Lubbock County, Texas, joins a group of other rural Texas counties that have voted to ban women from using their roads to seek abortions.
This comes after six cities and counties in Texas have passed abortion-related bans, out of nine that have considered them. However, this ordinance makes Lubbock the biggest jurisdiction yet to pass restrictions on abortion-related transportation.
During Monday's meeting, the Lubbock County Commissioners Court passed an ordinance banning abortion, abortion-inducing drugs and travel for abortion in the unincorporated areas of Lubbock County, declaring Lubbock County a "Sanctuary County for the Unborn."
The ordinance is part of a continued strategy by conservative activists to further restrict abortion since the U.S. Supreme Court overturned Roe v. Wade as the ordinances are meant to bolster Texas' existing abortion ban, which allows private citizens to sue anyone who provides or "aids or abets" an abortion after six weeks of pregnancy.
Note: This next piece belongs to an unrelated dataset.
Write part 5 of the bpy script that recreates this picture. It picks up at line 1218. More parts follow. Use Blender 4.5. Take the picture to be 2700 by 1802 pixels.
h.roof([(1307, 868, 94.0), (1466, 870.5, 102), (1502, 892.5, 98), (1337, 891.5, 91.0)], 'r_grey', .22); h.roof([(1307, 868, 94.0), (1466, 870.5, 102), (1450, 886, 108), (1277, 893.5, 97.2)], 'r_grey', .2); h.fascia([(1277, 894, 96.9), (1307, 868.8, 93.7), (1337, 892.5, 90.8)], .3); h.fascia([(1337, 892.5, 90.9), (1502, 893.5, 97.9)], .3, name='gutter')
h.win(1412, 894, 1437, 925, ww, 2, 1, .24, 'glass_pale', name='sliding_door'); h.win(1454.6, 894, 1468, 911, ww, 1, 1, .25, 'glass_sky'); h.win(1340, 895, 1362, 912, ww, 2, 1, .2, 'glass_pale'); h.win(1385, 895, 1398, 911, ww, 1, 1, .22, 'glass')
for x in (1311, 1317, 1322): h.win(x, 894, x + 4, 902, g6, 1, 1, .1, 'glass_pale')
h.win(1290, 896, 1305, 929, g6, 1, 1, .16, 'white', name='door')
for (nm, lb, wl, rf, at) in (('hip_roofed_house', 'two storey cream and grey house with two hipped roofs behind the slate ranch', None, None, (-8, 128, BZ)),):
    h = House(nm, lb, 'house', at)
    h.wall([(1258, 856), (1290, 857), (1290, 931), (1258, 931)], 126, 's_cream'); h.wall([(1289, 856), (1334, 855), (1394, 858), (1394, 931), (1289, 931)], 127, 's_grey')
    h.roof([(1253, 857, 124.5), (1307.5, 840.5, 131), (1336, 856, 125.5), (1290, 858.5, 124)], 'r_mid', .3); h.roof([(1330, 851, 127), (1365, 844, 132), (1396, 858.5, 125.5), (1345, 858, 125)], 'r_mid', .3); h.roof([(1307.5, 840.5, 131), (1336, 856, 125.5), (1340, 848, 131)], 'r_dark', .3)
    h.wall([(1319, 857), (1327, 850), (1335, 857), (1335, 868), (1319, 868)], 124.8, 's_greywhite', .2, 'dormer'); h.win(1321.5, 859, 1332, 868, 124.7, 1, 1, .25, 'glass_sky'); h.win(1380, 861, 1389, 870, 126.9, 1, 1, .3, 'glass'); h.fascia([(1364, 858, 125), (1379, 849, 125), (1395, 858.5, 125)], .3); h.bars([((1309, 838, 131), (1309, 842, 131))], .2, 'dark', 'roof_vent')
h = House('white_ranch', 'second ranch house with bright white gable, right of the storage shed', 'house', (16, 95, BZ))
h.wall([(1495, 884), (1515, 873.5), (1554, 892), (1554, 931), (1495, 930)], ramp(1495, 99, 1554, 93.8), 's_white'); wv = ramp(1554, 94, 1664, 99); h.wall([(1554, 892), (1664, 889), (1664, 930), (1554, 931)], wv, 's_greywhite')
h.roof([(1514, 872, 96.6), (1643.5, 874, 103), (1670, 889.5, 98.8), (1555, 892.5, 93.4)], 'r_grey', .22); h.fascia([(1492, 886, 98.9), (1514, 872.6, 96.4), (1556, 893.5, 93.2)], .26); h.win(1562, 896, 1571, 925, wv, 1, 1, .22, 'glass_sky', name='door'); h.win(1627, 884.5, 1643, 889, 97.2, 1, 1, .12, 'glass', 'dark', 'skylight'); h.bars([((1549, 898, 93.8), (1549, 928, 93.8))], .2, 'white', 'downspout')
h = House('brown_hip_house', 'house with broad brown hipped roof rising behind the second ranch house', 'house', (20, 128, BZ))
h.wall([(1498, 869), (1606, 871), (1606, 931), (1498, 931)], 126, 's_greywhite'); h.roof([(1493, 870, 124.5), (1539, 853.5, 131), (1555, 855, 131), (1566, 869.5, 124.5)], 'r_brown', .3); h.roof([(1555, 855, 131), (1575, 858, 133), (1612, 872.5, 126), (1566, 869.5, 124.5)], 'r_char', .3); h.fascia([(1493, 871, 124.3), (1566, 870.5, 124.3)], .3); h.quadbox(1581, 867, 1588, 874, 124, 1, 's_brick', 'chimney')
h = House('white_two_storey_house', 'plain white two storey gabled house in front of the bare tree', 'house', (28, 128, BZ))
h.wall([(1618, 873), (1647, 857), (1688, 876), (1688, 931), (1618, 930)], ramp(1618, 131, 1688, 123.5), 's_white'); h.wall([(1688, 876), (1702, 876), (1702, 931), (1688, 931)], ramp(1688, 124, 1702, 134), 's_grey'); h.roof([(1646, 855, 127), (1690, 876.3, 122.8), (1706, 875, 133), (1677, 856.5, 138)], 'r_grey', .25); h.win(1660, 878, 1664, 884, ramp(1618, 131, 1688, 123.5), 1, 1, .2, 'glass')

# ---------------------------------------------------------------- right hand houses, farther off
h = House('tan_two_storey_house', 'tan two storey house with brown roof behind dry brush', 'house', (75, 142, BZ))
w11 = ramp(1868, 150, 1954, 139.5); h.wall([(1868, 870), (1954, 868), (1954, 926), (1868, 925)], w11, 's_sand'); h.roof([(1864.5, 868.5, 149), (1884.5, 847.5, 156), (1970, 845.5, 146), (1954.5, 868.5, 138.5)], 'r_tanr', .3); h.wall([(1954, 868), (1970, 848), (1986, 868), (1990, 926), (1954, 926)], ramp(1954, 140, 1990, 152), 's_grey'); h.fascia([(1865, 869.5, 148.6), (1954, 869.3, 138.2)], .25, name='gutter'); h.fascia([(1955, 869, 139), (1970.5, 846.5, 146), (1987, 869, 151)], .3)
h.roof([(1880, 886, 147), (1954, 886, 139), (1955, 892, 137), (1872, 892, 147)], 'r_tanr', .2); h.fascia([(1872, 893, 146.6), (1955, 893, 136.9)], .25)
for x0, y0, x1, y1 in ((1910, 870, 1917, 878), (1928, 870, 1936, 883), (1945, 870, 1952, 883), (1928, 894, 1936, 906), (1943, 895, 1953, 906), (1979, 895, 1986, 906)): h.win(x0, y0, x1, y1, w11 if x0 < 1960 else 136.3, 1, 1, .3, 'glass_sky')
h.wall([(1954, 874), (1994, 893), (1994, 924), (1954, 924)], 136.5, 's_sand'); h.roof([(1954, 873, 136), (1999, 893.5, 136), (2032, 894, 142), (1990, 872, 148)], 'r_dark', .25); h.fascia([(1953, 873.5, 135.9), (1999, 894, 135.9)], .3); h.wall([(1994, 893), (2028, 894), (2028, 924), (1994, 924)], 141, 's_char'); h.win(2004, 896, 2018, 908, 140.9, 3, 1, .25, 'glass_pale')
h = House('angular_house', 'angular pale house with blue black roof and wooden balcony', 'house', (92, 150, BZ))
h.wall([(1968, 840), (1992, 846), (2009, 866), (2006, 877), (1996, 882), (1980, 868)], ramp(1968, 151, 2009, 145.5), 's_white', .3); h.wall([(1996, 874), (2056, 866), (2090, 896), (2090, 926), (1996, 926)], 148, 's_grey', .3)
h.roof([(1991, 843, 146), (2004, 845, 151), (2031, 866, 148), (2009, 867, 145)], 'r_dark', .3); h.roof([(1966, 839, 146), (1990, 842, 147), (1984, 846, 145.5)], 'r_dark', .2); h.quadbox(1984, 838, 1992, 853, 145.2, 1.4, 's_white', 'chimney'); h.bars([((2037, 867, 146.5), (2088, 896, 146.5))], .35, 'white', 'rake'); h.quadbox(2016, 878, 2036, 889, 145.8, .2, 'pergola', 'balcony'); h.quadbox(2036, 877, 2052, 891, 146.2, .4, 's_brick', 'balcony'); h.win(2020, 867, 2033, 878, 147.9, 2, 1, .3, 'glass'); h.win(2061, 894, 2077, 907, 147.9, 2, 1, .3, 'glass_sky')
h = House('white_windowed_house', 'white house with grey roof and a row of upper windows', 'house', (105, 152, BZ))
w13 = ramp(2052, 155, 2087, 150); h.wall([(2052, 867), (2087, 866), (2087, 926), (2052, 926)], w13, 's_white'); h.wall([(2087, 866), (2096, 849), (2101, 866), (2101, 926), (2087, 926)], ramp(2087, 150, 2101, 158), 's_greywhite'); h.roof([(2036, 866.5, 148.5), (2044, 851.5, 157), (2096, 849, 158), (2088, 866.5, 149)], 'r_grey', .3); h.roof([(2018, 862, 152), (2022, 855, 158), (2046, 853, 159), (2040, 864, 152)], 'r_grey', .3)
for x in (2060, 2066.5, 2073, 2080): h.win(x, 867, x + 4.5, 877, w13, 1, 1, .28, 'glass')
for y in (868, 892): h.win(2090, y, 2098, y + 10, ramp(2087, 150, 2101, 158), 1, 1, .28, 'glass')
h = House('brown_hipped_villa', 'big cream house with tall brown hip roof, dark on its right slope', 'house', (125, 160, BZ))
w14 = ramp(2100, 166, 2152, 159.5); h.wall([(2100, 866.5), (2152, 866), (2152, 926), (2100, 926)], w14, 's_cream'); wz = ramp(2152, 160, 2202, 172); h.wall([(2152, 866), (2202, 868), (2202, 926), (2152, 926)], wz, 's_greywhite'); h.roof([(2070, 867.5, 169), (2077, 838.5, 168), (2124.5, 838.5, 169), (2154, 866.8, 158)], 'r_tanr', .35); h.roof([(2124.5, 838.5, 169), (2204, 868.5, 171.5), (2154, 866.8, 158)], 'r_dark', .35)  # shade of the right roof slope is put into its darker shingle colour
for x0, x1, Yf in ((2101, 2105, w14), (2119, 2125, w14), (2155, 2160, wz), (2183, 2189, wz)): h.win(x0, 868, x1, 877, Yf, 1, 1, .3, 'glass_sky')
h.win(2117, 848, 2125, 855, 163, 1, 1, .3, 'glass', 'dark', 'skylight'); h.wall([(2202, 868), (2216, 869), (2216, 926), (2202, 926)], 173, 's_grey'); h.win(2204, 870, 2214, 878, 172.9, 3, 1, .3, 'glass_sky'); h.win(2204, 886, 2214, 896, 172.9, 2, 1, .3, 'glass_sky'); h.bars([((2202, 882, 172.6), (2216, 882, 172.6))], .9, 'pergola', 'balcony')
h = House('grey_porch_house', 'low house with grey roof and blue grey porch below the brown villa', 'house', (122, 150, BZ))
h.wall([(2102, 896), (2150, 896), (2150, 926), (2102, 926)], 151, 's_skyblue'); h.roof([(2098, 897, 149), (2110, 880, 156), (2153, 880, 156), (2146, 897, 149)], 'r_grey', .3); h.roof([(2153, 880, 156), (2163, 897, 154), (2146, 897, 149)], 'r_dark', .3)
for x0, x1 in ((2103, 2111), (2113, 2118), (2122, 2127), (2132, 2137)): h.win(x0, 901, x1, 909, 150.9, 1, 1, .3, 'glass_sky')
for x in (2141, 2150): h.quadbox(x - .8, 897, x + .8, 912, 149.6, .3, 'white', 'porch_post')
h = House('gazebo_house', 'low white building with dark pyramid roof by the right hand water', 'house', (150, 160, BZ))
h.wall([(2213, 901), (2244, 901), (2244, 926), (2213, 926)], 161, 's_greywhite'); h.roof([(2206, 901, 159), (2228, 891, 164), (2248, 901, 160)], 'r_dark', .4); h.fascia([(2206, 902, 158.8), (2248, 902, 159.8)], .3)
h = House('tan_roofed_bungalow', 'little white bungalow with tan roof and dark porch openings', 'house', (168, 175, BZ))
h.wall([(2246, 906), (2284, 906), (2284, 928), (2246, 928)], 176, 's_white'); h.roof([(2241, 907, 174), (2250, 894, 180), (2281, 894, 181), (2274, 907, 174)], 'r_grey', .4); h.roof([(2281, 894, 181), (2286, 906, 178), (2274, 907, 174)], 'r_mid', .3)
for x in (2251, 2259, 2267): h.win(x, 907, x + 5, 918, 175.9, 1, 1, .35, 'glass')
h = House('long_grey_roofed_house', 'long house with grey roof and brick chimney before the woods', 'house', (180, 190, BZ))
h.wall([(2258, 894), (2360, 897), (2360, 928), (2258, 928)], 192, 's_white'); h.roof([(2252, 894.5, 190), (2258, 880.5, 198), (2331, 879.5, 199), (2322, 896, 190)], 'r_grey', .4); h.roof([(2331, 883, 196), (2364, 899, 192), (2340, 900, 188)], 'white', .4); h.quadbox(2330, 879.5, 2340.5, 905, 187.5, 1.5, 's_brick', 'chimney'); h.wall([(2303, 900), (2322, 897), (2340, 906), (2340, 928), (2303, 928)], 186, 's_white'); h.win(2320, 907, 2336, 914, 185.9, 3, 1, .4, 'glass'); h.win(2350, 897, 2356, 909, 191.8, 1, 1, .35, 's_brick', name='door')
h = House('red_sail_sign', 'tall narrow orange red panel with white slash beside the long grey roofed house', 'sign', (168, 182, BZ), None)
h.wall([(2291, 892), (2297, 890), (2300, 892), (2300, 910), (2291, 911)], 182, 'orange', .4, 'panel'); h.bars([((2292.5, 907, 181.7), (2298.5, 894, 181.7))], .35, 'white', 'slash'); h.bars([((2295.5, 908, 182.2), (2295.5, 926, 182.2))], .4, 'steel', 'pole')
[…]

The ordinance, which was introduced to the court last Wednesday, was passed by a vote of 3-0 with commissioners Terence Kovar, Jason Corley and Jordan Rackler, all Republicans, voting to pass the legislation while County Judge Curtis Parrish, Republican, and Commissioner Gilbert Flores, Democrat, abstained from the vote.
Wonder if this is just a preemptive measure to prevent someone from suing the city, claiming they were "aiding and abetting" women seeking abortions? After all, the law is so vague that a Republican extremist (or a Democratic rabble-rouser) could probably argue allowing women to use those roads runs afoul of the law.
So that needs a question answered, very badly. How many lawsuits could a 'concerned party' file against every city on the road between a pregnant woman and another state? A few hundred per abortion? If you hit them over the head enough, maybe local politics would turn against the idiocy of the abortion lawsuit law, and that could filter to the state level?